Be sure to swirl the brush around the tube to mix everything together evenly. This trick can make applying mascara much easier and save you money since you won't be running to buy a new one as often. Be sure to replace yours every six months, however.
Help Eyebrows Grow Fuller With Nourishing Balm
As Tim Quinn said, larger eyebrows are back in style since they give a more youthful look. For those who are eager to grow theirs out, By Terry founder Terry de Gunzburg has some advice.
She advises applying a nourishing balm to brows every night before bed. Gunzberg explained to Marie Claire, "This will guarantee extra strength and growth—thicker eyebrows in two weeks." The nutrients in the balm will have your brows filled out in no time.

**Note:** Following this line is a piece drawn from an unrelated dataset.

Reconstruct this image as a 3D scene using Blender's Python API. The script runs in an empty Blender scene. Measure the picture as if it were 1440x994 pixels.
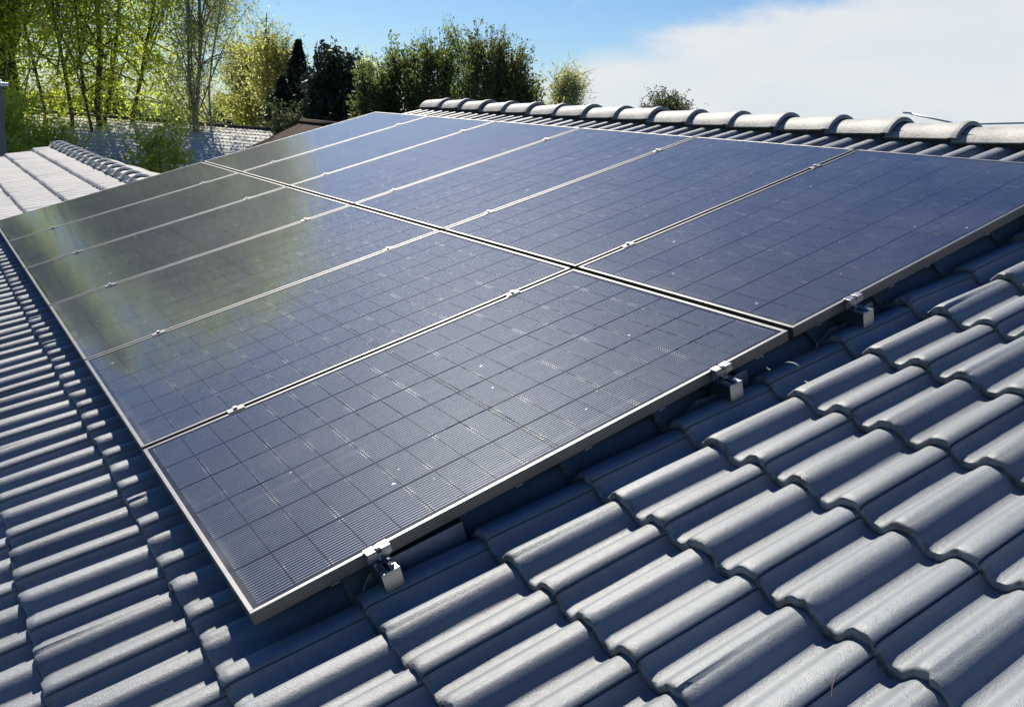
import bpy, bmesh, math, random
import numpy as np
from mathutils import Matrix, Vector

S = bpy.context.scene
COL = S.collection
rng = np.random.default_rng(11)
random.seed(5)

# ------------------------------------------------------------------ camera
Z0 = 3.25                       # height of the lower panel edge above the ground
TH = math.radians(18.43)        # roof pitch 1:3
CT, ST = math.cos(TH), math.sin(TH)

cam = bpy.data.cameras.new('camera')
cam.sensor_width = 36.0
cam.lens = 1276.2 / 1440 * 36.0
cam.clip_start = 0.05
cam.clip_end = 5000
cob = bpy.data.objects.new('camera', cam)
COL.objects.link(cob)
right = Vector((0.8358562611, -0.5432803600, 0.0786813901))
down = Vector((-0.0690791624, -0.2462890929, -0.9667314788))
fwd = Vector((0.5445845940, 0.8026133148, -0.2433916326))
CAM = Vector((-0.58858, -1.84597, 1.12811 + Z0))
m = Matrix.Identity(4)
for i in range(3):
    m[i][0] = right[i]; m[i][1] = -down[i]; m[i][2] = -fwd[i]; m[i][3] = CAM[i]
cob.matrix_world = m
S.camera = cob

# ------------------------------------------------------------------ light
SUN = Vector((0.1297, 0.6940, 0.7082)).normalized()      # towards the sun
sun = bpy.data.lights.new('sun', 'SUN')
sun.energy = 5.0
sun.angle = math.radians(0.53)
sun.color = (1.0, 0.925, 0.80)
sob = bpy.data.objects.new('sun', sun)
COL.objects.link(sob)
sob.rotation_euler = SUN.to_track_quat('Z', 'Y').to_euler()

world = bpy.data.worlds.new('World')
S.world = world
world.use_nodes = True
wt = world.node_tree
wt.nodes.clear()


def nd(t, typ, **kw):
    n = t.nodes.new(typ)
    for k, v in kw.items():
        setattr(n, k, v)
    return n


def mth(t, op, a, b=None, c=None, clamp=False):
    n = nd(t, 'ShaderNodeMath', operation=op, use_clamp=clamp)
    for i, v in enumerate((a, b, c)):
        if v is None:
            continue
        if isinstance(v, (int, float)):
            n.inputs[i].default_value = v
        else:
            t.links.new(v, n.inputs[i])
    return n.outputs[0]


def smooth(t, v, lo, hi):
    n = nd(t, 'ShaderNodeMapRange', interpolation_type='SMOOTHSTEP')
    t.links.new(v, n.inputs['Value'])
    n.inputs['From Min'].default_value = lo
    n.inputs['From Max'].default_value = hi
    return n.outputs[0]


def mixc(t, fac, a, b, blend='MIX'):
    n = nd(t, 'ShaderNodeMix', data_type='RGBA', blend_type=blend)
    for sock, v in ((n.inputs[0], fac), (n.inputs[6], a), (n.inputs[7], b)):
        if isinstance(v, (int, float)):
            sock.default_value = v
        elif isinstance(v, tuple):
            sock.default_value = v if len(v) == 4 else (*v, 1)
        else:
            t.links.new(v, sock)
    return n.outputs[2]


def noise(t, vec, scale, detail=4, rough=0.55, dist=0.0):
    n = nd(t, 'ShaderNodeTexNoise')
    n.inputs['Scale'].default_value = scale
    n.inputs['Detail'].default_value = detail
    n.inputs['Roughness'].default_value = rough
    n.inputs['Distortion'].default_value = dist
    if vec is not None:
        t.links.new(vec, n.inputs['Vector'])
    return n.outputs['Fac']


SKY_STRENGTH = 0.05
sky = nd(wt, 'ShaderNodeTexSky', sky_type='NISHITA', sun_disc=False)
sky.sun_elevation = math.asin(SUN.z)
sky.sun_rotation = math.atan2(SUN.x, SUN.y)
sky.altitude = 100
sky.air_density = 1.0
sky.dust_density = 0.25
sky.ozone_density = 2.2
tc = nd(wt, 'ShaderNodeTexCoord')
sep = nd(wt, 'ShaderNodeSeparateXYZ')
wt.links.new(tc.outputs['Generated'], sep.inputs[0])
az = mth(wt, 'MULTIPLY', mth(wt, 'ARCTAN2', sep.outputs[0], sep.outputs[1]), 57.2958)
el = mth(wt, 'MULTIPLY', mth(wt, 'ARCSINE', sep.outputs[2]), 57.2958)
mp = nd(wt, 'ShaderNodeMapping')
mp.inputs['Scale'].default_value = (1, 1, 2.6)
wt.links.new(tc.outputs['Generated'], mp.inputs[0])
n1 = noise(wt, mp.outputs[0], 5.0, 7, 0.55, 0.4)
n2 = noise(wt, mp.outputs[0], 14.0, 6, 0.6, 0.2)
bank = mth(wt, 'SUBTRACT', az, mth(wt, 'MULTIPLY_ADD', el, 2.9, 26.0))
bank = mth(wt, 'ADD', bank, mth(wt, 'MULTIPLY', mth(wt, 'SUBTRACT', n1, 0.5), 16.0))
bank = mth(wt, 'ADD', bank, mth(wt, 'MULTIPLY', mth(wt, 'SUBTRACT', n2, 0.5), 4.0))
cm = smooth(wt, bank, -2.2, 4.2)
azfade = mth(wt, 'SUBTRACT', 1.0, smooth(wt, az, 75, 110))
cm = mth(wt, 'MULTIPLY', mth(wt, 'MULTIPLY', cm, azfade), 0.93)
wisp = mth(wt, 'MULTIPLY', smooth(wt, n2, 0.66, 0.78), 0.45)
wisp = mth(wt, 'MULTIPLY', wisp, mth(wt, 'SUBTRACT', 1.0, smooth(wt, el, 12, 30)))
cm = mth(wt, 'MAXIMUM', cm, wisp)
ccol = mixc(wt, smooth(wt, n1, 0.35, 0.7), (9.6, 10.2, 10.7), (10.6, 10.8, 10.9))
tint = mixc(wt, smooth(wt, el, 6.0, 40.0), (0.80, 1.02, 1.28), (0.33, 0.72, 1.36))
skyt = mixc(wt, 1.0, sky.outputs[0], tint, 'MULTIPLY')
skyc = mixc(wt, cm, skyt, ccol)
bg = nd(wt, 'ShaderNodeBackground')
bg.inputs[1].default_value = SKY_STRENGTH
wt.links.new(skyc, bg.inputs[0])
wo = nd(wt, 'ShaderNodeOutputWorld')
wt.links.new(bg.outputs[0], wo.inputs[0])

S.view_settings.view_transform = 'Standard'
S.view_settings.look = 'None'
S.view_settings.exposure = 0.65
S.view_settings.gamma = 1.0
S.view_settings.use_curve_mapping = False


# ------------------------------------------------------------------ helpers
def mat(name, col=(0.5, 0.5, 0.5), rough=0.6, metal=0.0, spec=0.5):
    mm = bpy.data.materials.new(name)
    mm.use_nodes = True
    b = mm.node_tree.nodes['Principled BSDF']
    b.inputs['Base Color'].default_value = (*col, 1)
    b.inputs['Roughness'].default_value = rough
    b.inputs['Metallic'].default_value = metal
    b.inputs['Specular IOR Level'].default_value = spec
    return mm, mm.node_tree, b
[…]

Set Makeup With A Puff, Not A Brush
Makeup puffs are a classic item that you may not see in every makeup artist's array of tools. Though they have been more or less replaced by powder brushes, makeup artist Mario Dedivanovic still swears by the power of the puff.
He explained to Self magazine that the puff is more effective at pressing the powder into the face than brushes are. As a result, they tend to be better at preventing shine and keeping your finished look flawless.
Put On Moisturizer Before Applying Foundation
While it's always important to keep skin hydrated, this is especially true before putting on drying makeup like foundation. That's why makeup artist Mary Greenwell suggests putting on a face mask for 20 minutes before doing your makeup.
She follows it up with a moisturizing serum and then applies the foundation. Greenwell says the added moisture not only is good for skin, but it actually makes the makeup appear brighter. Plus, it creates a barrier between the foundation and skin.